Tristen Ives (they/them; US) is a filmmaker who works in diaristic and experimental modes. They are an MFA student in the Film, Video Animation & New Genres Department at the University of Wisconsin-Milwaukee. They are the recipient of Public Space One’s Free Studio Residency (2019-2020) and their work has been featured in Analog Cookbook. Their films have screened at ICDOCS, Winnipeg Underground Film Festival, CURRENTS New Media, Montreal Underground Film Festival, Light Matter Film Festival, Film Diary NYC and more. Tristen has worked as the Head Projectionist at Block Cinema in Evanston, Illinois, as an Assistant Head Projectionist at FilmScene Cinema and as a projectionist at SIFF and Northwest Film Forum in Seattle, Washington. They are currently the Head Projectionist at Union Cinema in Milwaukee.
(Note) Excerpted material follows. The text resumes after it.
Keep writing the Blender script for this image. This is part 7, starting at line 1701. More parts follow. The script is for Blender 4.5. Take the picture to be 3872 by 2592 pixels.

Parinda Mai (Thailand/US) like many of her generation in Thailand, grew up with the story Twelve Sisters, communicated across platforms, from oral history to soap operas and cartoon animations. The project 12 Kalpas Tales is the artist’s personal search and reinterpretation of the moral of this story and its implications for the interconnected humanity. Blinded by Centuries emerges from this project and is intended to capture the core energy of this myth that involves invading, exploiting and destroying something, then leaving it behind to later try to rescue it with one’s ethics. In Blinded by Centuries an esoteric folktale is played out globally in contemporary terms.